Fitting diameter distribution models to data from forest inventories with concentric plot design

• Main Authors: Nikos Nanos, Sara Sjöstedt de Luna
• Format: Article
• Language: English
• Published: Instituto Nacional de Investigación y Tecnología Agraria y Alimentaria 2017-10-01
• Series: Forest Systems
• Subjects: expansion factors; forest growth and yield; National Forest Inventory; spatial point pattern; Weibull
• Online Access: http://revistas.inia.es/index.php/fs/article/view/10486

Aim: Several national forest inventories use a complex plot design based on multiple concentric subplots where smaller diameter trees are inventoried when lying in the smaller-radius subplots and ignored otherwise.
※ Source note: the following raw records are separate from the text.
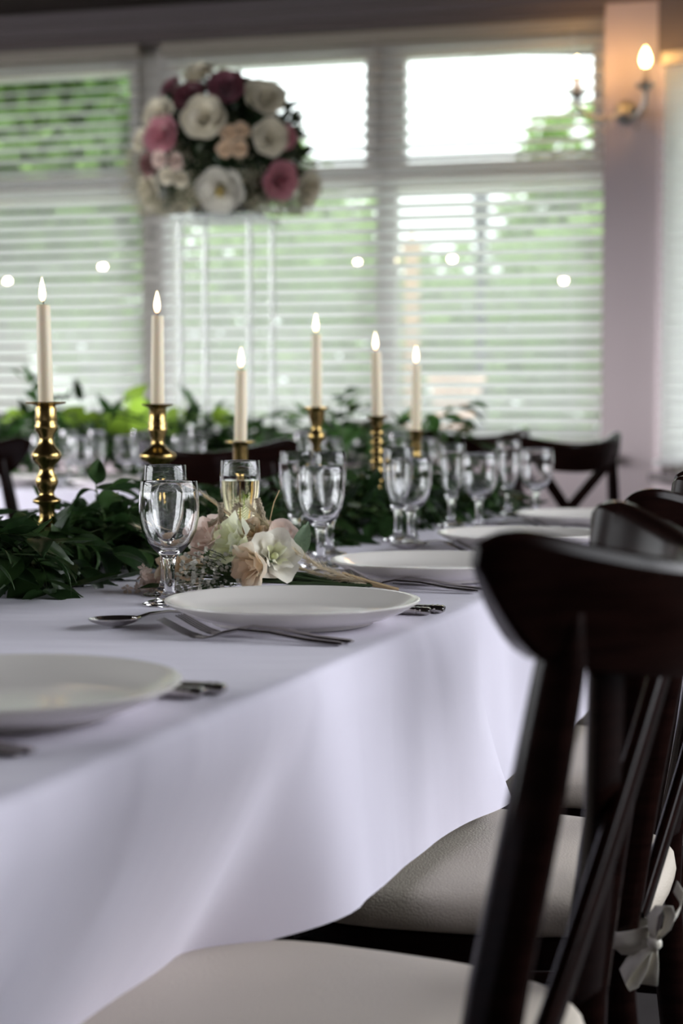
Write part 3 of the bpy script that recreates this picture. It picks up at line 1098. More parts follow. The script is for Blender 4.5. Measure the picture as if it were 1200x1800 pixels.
def candle(label, loc, h, lean=(0, 0), r=0.0112, fl=0.036):
    c = thing('taper_candle', label, 'candle', loc, 0, 'lit ivory candles on the long table')
    c.rotation_euler = (lean[0], lean[1], 0)
    MB().lathe([(0, -0.012), (r * 0.82, -0.012), (r * 0.95, 0.0), (r, 0.003), (r * 0.99, h * 0.4), (r * 0.9, h - 0.003), (r * 0.84, h), (r * 0.5, h - 0.0015), (0, h - 0.002)], 28).build('wax', M_WAX, c)
    MB().tube([(0, 0, h - 0.002), (0.0003, 0, h + 0.004), (-0.001, 0, h + 0.009), (-0.003, 0, h + 0.012)], [0.0009, 0.0009, 0.0008, 0.0006], 6).build('wick', M_WICK, c)
    prof = [(0, 0.0), (0.0026, 0.002), (0.0043, 0.007), (0.0050, 0.013), (0.0044, 0.020), (0.0030, 0.028), (0.0013, 0.036), (0, 0.042)]
    MB().lathe([(a, b * fl / 0.042) for a, b in prof], 14, (-0.001, 0, h + 0.005)).build('flame', flame_m, c)
    return c


def base(z):                                        # flared foot below z
    return [(0, 0), (0.046, 0), (0.048, 0.003), (0.047, 0.007), (0.040, 0.012), (0.034, 0.022), (0.026, 0.030)]


H1 = 0.249
P1 = base(0) + [(0.018, 0.036), (0.012, 0.045), (0.015, 0.055), (0.020, 0.064), (0.015, 0.073), (0.011, 0.085), (0.012, 0.100), (0.0205, 0.104), (0.0205, 0.108), (0.012, 0.113), (0.0105, 0.118), (0.014, 0.126),
                (0.0172, 0.134), (0.0150, 0.142), (0.0108, 0.150), (0.0118, 0.158), (0.0200, 0.166), (0.0226, 0.172), (0.0210, 0.178), (0.0140, 0.186), (0.0104, 0.196), (0.0112, 0.203), (0.0162, 0.211), (0.0170, 0.217),
                (0.0150, 0.221), (0.0165, 0.226), (0.0155, 0.234), (0.0160, 0.241), (0.0140, 0.246), (0.0150, H1 - 0.002), (0.0290, H1 + 0.001), (0.0292, H1 + 0.003), (0.0125, H1 + 0.002), (0.0115, H1 - 0.014), (0, H1 - 0.014)]
H2 = 0.246
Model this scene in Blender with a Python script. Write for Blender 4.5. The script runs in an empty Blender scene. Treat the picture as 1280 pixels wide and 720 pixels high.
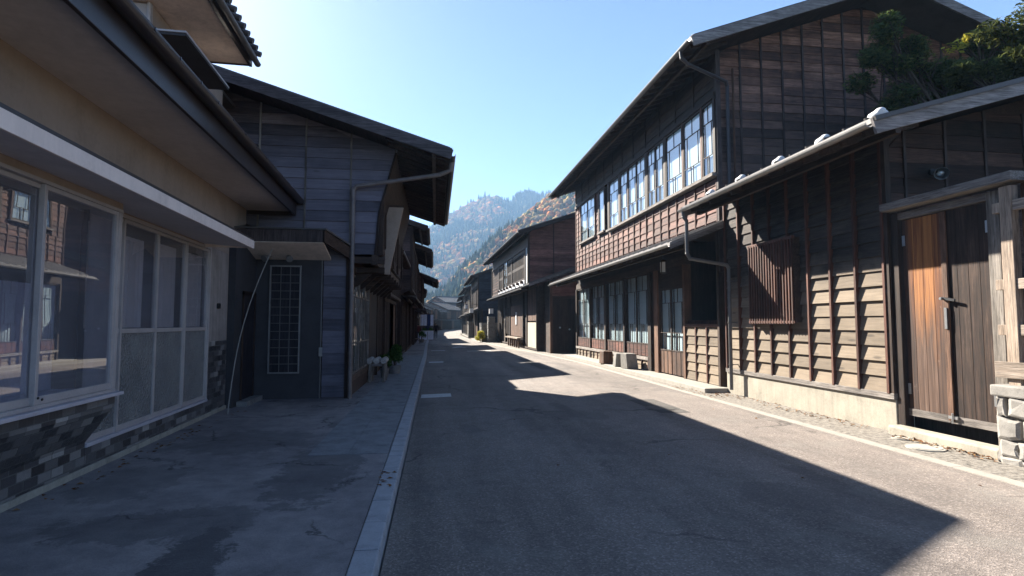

Data from these plots are truncated with threshold (truncation) diameters varying according to the distance from the plot centre. In this paper we designed a maximum likelihood method to fit the Weibull diameter distribution to data from concentric plots. Material and methods: Our method (M1) was based on multiple truncated probability density functions to build the likelihood. In addition, we used an alternative method (M2) presented recently. We used methods M1 and M2 as well as two other reference methods to estimate the Weibull parameters in 40000 simulated plots. The spatial tree pattern of the simulated plots was generated using four models of spatial point patterns. Two error indices were used to assess the relative performance of M1 and M2 in estimating relevant stand-level variables. In addition, we estimated the Quadratic Mean plot Diameter (QMD) using Expansion Factors (EFs). Main results: Methods M1 and M2 produced comparable estimation errors in random and cluster tree spatial patterns. Method M2 produced biased parameter estimates in plots with inhomogeneous Poisson patterns. Estimation of QMD using EFs produced biased results in plots within inhomogeneous intensity Poisson patterns. Research highlights:We designed a new method to fit the Weibull distribution to forest inventory data from concentric plots that achieves high accuracy and precision in parameter estimates regardless of the within-plot spatial tree pattern.